The two teams would meet again in the playoffs following the 2002 season, and the Giants looked like the stronger of the two teams for much of it, jumping out to a 38-14 lead. But the 49ers mounted an incredible comeback, the second biggest comeback in NFL Playoff history, and went on to win, 39-38. The Giants still had a chance to win it on the last play of the game with a field goal, but the snap went wrong, and the Giants never got it off properly, thus preserving the 49ers win.

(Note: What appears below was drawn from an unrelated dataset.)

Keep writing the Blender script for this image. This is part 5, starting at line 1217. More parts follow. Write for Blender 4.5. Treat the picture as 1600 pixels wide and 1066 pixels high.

The San Fransisco 49ers were the "Team of the Decade" in the 1980's, and were the winningest team in terms of percentage of any decade in the 90's, a record that the Indianapolis Colts managed to break the following decade. San Fransisco won the Super Bowl again following the1994 season. Yet, no team had greater meaningful success against them during their true glory years than the Giants, who knocked them out of the playoffs three times overall, twice when the 49ers boasted the title of defending champions, and got some key victories against them during the regular season, as well.
This is, of course, a different era, and these two teams are different than those teams of the past. The 49ers are more conservative, and seem almost to be more similar to those Giants teams of old. After years of futility, they put it all together this season, and look as good as they have in a long time. The Giants, in the meantime, managed to win the Super Bowl in 2007, and have shown some strong form towards the end of this season, winning the last two games of the season to earn the division title, then dominating the Falcons at home, and 15-1 Green Bay at Lambeau, in order to qualify for this Championship Game.
The two teams have met in seven postseasons, with the 49ers holding the slight edge in the series, 4-3. However, in my lifetime, the Giants are undefeated at 4-0 in Championship Game appearances, and I think they will stretch that impressive undefeated mark to 5-0 this time around.
I'm going to go ahead and predict a Giants victory.